On y trouve selon les saisons, les dattes enrobées dans leur sucre naturel, les muscats blonds ou roses aux grains lourds, les fruits de France et les oranges, les mandarines, les clémentines d'Algérie, tout, depuis l'humble figue de Barbarie que le marchand présente ouverte dans son enveloppe à piquants, jusqu'à l'énorme melon jaune et la pastèque à l'écorce lisse d'un vert rutilant, à la pulpe d'un rose (rouge) charnel rehaussé du noir de ses graines, dont une tranche suffit pour manger, se rafraîchir et même, en utilisant l'écorce ruisselante ; pour se laver les mains. Le tout pour deux sous, jadis.

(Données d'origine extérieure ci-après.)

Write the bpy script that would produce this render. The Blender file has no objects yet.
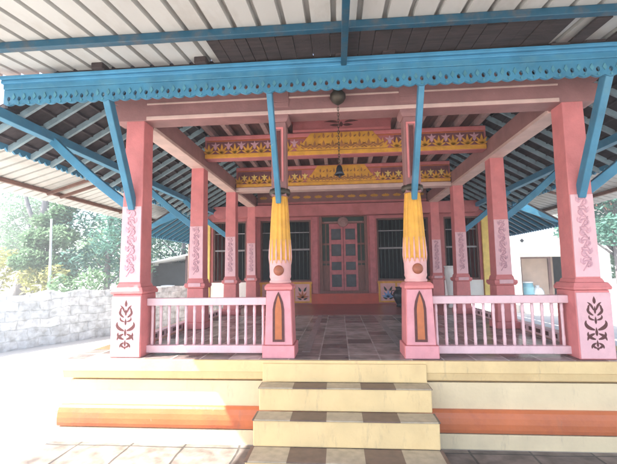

C'est un tumulte continuel de cris, d'interjections, d'appels, de conversations, de discussions en arabe, en sabir, en français et même en juif qu'échangent les revendeurs mahonnais ou maures, les ménagères, les petits porteurs indigènes et les flâneurs. Le tout flanqué d'une sorte de braderie de cotonnades et de vêtements d'occasion, d'un éventaire de brocanteurs, genre « monter ménage », sans oublier l'étalage à même le sol du bouquiniste kabyle qui dispense une littérature d'une étonnante variété.

Pour désencombrer les rues Bab Azoun et de Chartres, on en perça une troisième, parallèle, la rue de la Lyre. Ses arcades dévalent du marché du même nom droit sur la cathédrale et ses immeubles ne semblent pas avoir été blanchis depuis leur construction. On la considère comme étant le (ou un des) quartier(s) juif(s) d'Alger et le centre du commerce israélite dans cette ville.

Avant 1914, on pouvait encore y rencontrer quelques vieux messieurs vêtus du costume musulman ou d'une lévite, coiffés du turban ou de la calotte de feutre, la barbe longue et les cheveux en cadenette ; d'autres portant la redingote européenne, un haut de forme le samedi ou un chapeau melon. Les femmes âgées se vêtaient d'amples robes de brocart et de soie à plastron brodé d'or avec par-dessus un châle des Indes hérité des aïeules, les cheveux strictement cachés par un mouchoir sombre à longues franges. Les garçonnets arboraient des costumes de velours à broderies, les fillettes des vestes bleu phosphore, des culottes safran, vert ou rose.

A la veille de la Deuxième Guerre Mondiale, ce pittoresque ne court plus la rue de la Lyre et les Israélites élégantes lancent à Alger la mode de Paris.

Les magasins tenus par des Juifs ou des Arabes, vendent toujours des parfums d'Orient, des babouches, des chéchias, des tissus laine et soie pour robes et haïks, généralement d'importation européenne, mais en fait le commerce juif se tient dans les magasins les plus modernes des rues d'Isly et Michelet.

Quant à la bourgeoisie israélite elle habite depuis un demi-siècle les villas de Saint-Eugène, ou les maisons des nouveaux quartiers d'El Biar, Kouba, Belcourt.